Se há menos instâncias, eventual problema na Justiça será resolvido muito mais rápido do que um processo na Justiça Comum que pode levar anos para o Processo ser julgado em Brasília, já que o STJ está entupido de recursos para julgamento.
Além do mais, boa parte das defesas desesperadas de advogados quando o cliente já teve o imóvel leiloado geralmente não são técnicas, mas emotivas alegando diversos princípios constitucionais. Isso pode criar alguma confusão entre STJ e STF, mas nenhuma confusão no TST.
Logo, o tempo da operação imobiliária potencialmente se encurta se houver questionamento de um imóvel comprado num leilão de um processo trabalhista. Se o tempo, as instâncias e as matérias passíveis de arguição diminuem, o risco também diminui. Se o risco diminui, se pode exigir margens menores para compensar a diminuição do risco, fazendo com que se possa ter mais chances de realmente comprar um bom imóvel em leilão.

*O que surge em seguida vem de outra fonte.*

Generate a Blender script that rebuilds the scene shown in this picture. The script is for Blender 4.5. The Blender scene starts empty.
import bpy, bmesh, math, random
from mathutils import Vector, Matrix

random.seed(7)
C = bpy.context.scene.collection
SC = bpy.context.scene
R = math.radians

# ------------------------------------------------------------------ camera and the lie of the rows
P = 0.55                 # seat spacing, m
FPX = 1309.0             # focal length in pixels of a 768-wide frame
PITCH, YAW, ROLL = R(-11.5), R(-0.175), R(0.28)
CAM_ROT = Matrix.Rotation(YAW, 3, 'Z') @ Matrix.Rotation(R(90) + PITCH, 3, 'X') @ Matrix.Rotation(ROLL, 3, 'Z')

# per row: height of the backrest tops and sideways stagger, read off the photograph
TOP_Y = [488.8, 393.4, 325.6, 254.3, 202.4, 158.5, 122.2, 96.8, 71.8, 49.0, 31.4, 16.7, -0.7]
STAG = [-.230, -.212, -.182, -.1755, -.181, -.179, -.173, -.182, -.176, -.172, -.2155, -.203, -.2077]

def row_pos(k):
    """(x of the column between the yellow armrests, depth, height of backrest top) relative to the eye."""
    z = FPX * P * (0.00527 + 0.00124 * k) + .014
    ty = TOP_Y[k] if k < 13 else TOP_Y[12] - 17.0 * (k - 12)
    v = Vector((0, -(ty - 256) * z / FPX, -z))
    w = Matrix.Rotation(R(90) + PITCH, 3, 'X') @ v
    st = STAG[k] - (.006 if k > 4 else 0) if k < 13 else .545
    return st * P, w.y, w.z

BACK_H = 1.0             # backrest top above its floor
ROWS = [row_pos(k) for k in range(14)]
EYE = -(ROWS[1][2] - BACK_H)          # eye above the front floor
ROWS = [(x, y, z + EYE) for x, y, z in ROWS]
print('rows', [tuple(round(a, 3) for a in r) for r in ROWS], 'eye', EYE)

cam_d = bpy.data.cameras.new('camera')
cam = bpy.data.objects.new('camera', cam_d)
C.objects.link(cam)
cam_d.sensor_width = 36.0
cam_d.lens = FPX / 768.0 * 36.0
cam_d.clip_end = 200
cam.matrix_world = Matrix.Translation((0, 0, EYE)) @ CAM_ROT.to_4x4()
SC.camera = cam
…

Se o mesmo imóvel pudesse ser replicado em um leilão na Justiça Estadual e na do Trabalho, o prêmio exigido no leilão da Estadual (margem de segurança - conceito central em finanças e na vida prática) deve ser maior, pois a taxa de desconto (risco) é maior, fazendo com que o Valor Presente Líquido seja menor por causa desse fato. Pergunte algum leiloeiro sobre isso, e veja as prováveis belas respostas que se seguirão.
Essa é apenas uma das diversas associações que faço entre conceitos de finanças e como agir em leilões. É o modelo mental pelo qual opero quando estou nessas operações. Se não sabe o que é modelo mental, sugiro pesquisar na internet ou dar uma olhada num artigo recente meu sobre erros de julgamento.
O artigo já ficou bem grande. Poderia escrever páginas e mais páginas sobre o tema, mas vou ficando por aqui. Um grande abraço a todos!